AO-27 (11/24/2010 2113z): AJ5C, WC7V, K7CWQ, KA5GTM, KG7EZ, K8YSE.
AO-51 (11/25/2010 0000z): WA6ARA, KG6ZVC, KG6NUB, K2AK, K7MDH, AC7SU, KC6LTY, WA9JER.
FO-29 (11/25/2010 0106z): N9AMW, WA6ARA. Doppler shift getting difficult again!
VO-52 (11/25/2010 0254z): N9AMW, W2???. Very noisy downlink for some reason.

Thursday (11/25/2010)
Thanksgiving Day we packed up camp, but before doing so I was able to make one more set of contacts:

Satellite Contacts from Keynot Canyon on west side of Saline Valley (DM16br)
VO-52 (11/25/2010 1618z): N7RP, KG0I.

We then drove the 3.5 hours out of Saline Valley and on to Furnace Creek (paved road, yay!). At Furnace Creek we camped one more night, then returned back to Fairfield on Friday.

Lessons Learned
1. Always remember to reset the grid square locator on the software that controls the doppler correction! The first day I was really having to "fight" the computer control of the radios to get the tuning correct, and only after the pass realized that the netbook computer still thought we were in Fairfield!
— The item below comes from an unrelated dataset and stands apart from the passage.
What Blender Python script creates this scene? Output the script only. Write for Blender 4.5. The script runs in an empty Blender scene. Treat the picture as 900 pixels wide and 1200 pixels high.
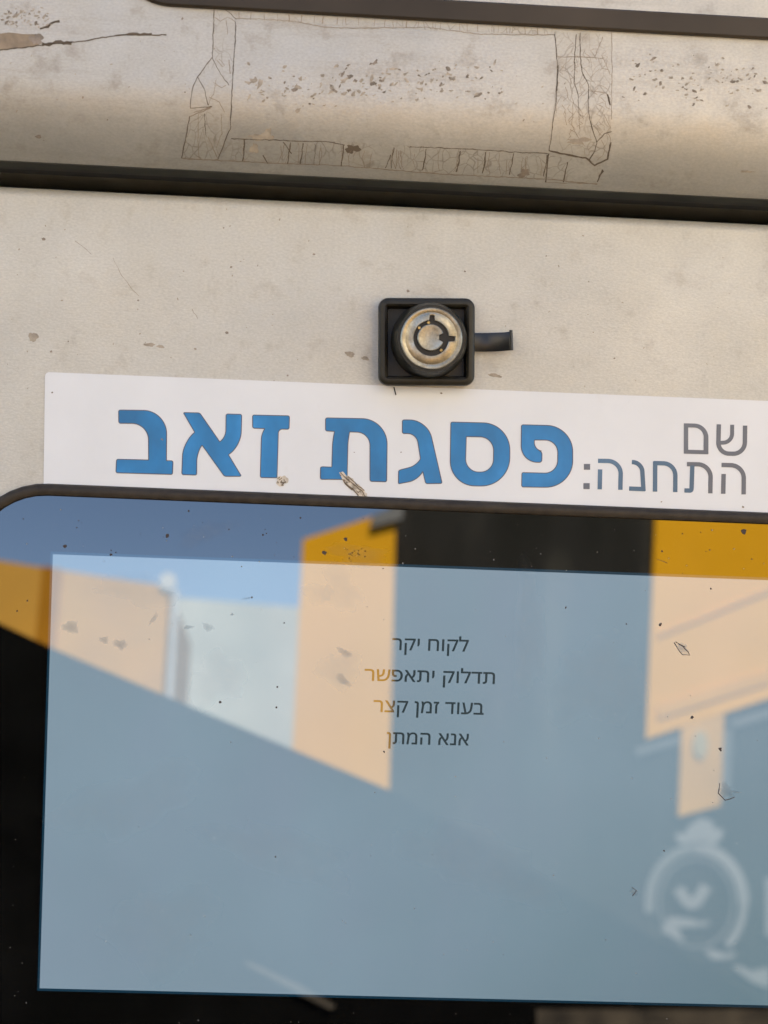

2. Be sure to manually reset the computer clock from WWV every day. My netbook time drifted 10 seconds in two days, and this was enough to throw off the doppler correction quite a bit.

3. It would have been handy to bring my HT radio along -- the twin FT-817 setup takes about 10 minutes to put together, making it just a bit inconvenient for side-of-the-road stops to work the FM sats. Since the Yaesu FT-530 full duplex dual-band HT and an Elk antenna work so well, if I had that along with me, I might have made some more roadside stops to do quick FM bird contacts.

4. The Spot Messenger worked well -- it recorded almost all track points and also sent out emails letting others at home know we were safe each night. It has the advantage of working where cell phones (and APRS tracking) don't work, especially in this remote part of the country.

Thank you
Thanks to everyone for making contacts, and the help and chat along the way! I really appreciate it. Special thanks as well to Mike WA6ARA for posting details of my trip on the amsat-bb list, it was good to hear other stations I worked who had been following our progress!